Centric Close Update from the Primrose Hill Conservation Area Advisory Committee

People may have seen the new blocks going up with some speed at the former Centric Close industrial units site in Oval Road.

There is planning permission (see details below) for 76 residential units and commercial floor space providing a mix of 1-, 2- and 3-bed apartments. The development is car-free and includes landscaped courtyards and community amenity space. The permission, given to Fairview New Homes, allows for the employment floor space to be specifically designated for small and medium-sized enterprises (SMEs), with 20% to be offered at affordable rents of 50% of market rent. The housing includes 35% affordable housing.

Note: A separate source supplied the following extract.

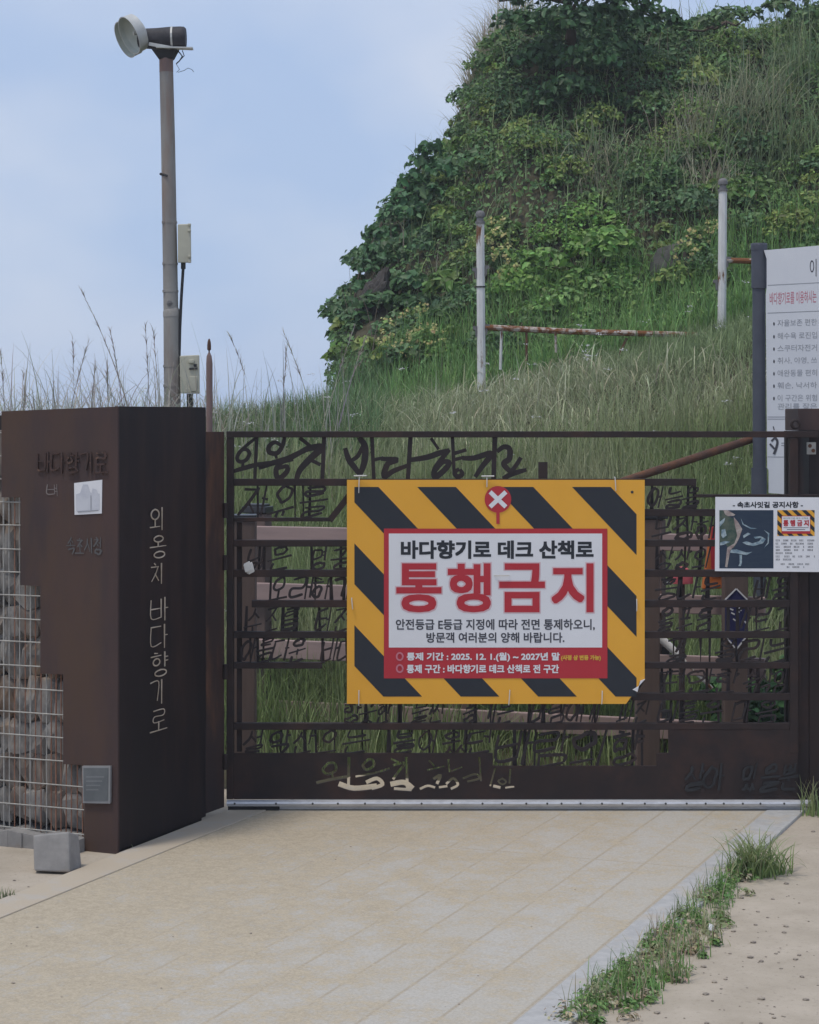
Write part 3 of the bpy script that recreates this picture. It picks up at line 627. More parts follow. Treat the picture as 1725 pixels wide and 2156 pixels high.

Fairview held two public exhibitions, distributing letters and leaflets to nearby houses and flats, consulted our councillors and the Primrose Hill Conservation Area Advisory Committee (PHCAA), as well as local bodies such as Darwin Court and other residents associations.

The PHCAA, during a process of pre-application presentation, meetings and site visit, raised concerns which were mostly addressed in the final plan. These concerns covered the need for no reduction in the provision of affordable housing or employment space, the loss of sunlight and daylight in existing habitable rooms in the Conservation Area, especially in the houses in Oval Road, the overlooking of these same houses from a proposed four-storey block on the site, possible dangers in the design of a dark narrow walkway on the north of the site, potential light pollution from winter gardens on the residential blocks on the railway side of the site, control of the rooftop plant and a legal agreement on maintenance of the site landscaping.

At an early stage the community succeeded in getting all the blocks reduced by one floor, thus ensuring that the whole complex is considerably lower than the ten-storey Lock House next door to the site.

The potential problems regarding the overlooking of Oval Road houses and the loss of their daylight and sunlight were not properly addressed in the final plans. This caused Oval Road residents to mount a protest campaign which sadly came in late, and did not succeed.
There is a Construction Management Plan attached to the planning permission, to govern the impact of the work. However, this does not address the final nature of the scheme; so although we generally welcomed the scheme, it was felt that we did not manage to make enough impact on the problematical aspects described above. Sadly, only time will tell if the Committee’s concerns were right.